Tom Temin: And finally, one of the findings of the study is that China is a growing threat to American maritime superiority and national security. We know what they’re doing in the South China Sea and challenging the Navy, but how is China challenging the maritime industry?

Bryan Clark: So China is taking this very comprehensive approach to trying to gain basically a foothold and then control over the maritime industry worldwide. So they’ve invested with the one belt one road initiative in ports overseas to gain control of ports around the Indian Ocean and also ports in Australia, and try to get control of ports in the United States so that they can manage those ports and then may get control of them in some future conflict.
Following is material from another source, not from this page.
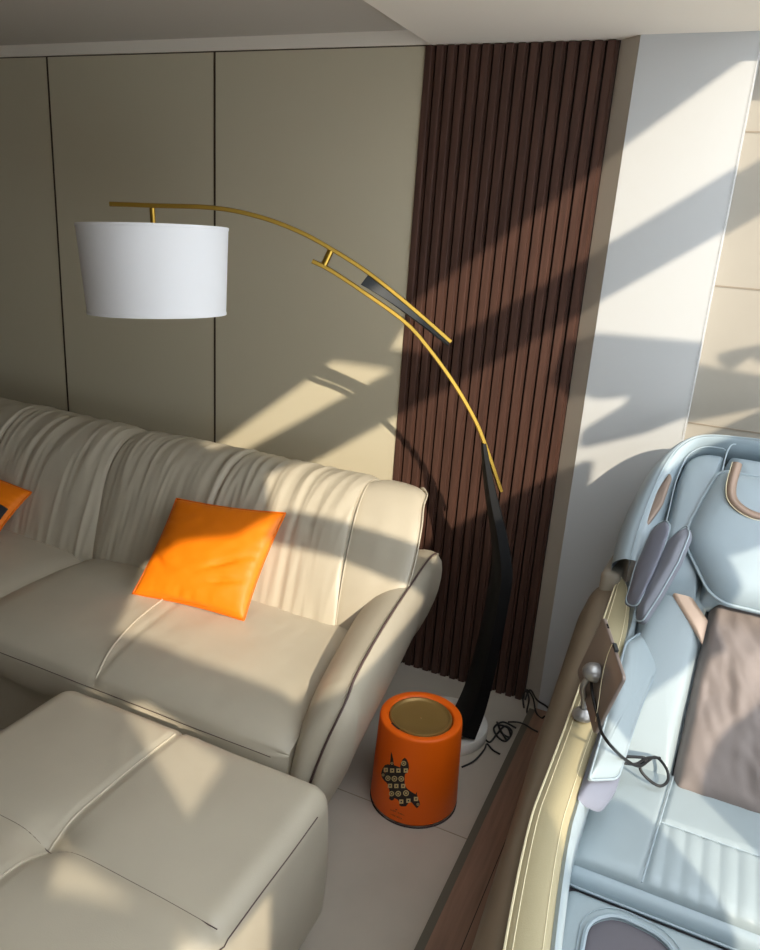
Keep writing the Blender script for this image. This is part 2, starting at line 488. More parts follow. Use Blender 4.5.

They’re the largest owner of shipping in the world right now. The Chinese companies are, most of them are state owned enterprises, so in effect the government owns them. And they’ve crowded out European and U.S. carriers and a lot of lines of business. So, for example, right now float on float off ships, which is the kinds of ships we used to to bring the coal back from being attacked over in Yemen, floats the entire ship onto this thing, and it carries it back. Those ships are almost entirely owned by the Chinese right now, so that the Chinese fleet is able to, because they’ve been subsidizing it with government investment, and they’ve been buying ships with government money to go put into the commercial service, they’d be able to crowd out other providers that are mostly European into some degree American

Tom Temin: Lots to think about.

Bryan Clark: Yes.

Tom Temin: Bryan Clark is non-resident senior fellow at the Center for Strategic and Budgetary Assessments. Thanks so much for joining me.

Bryan Clark: Thank you Tom. It was great.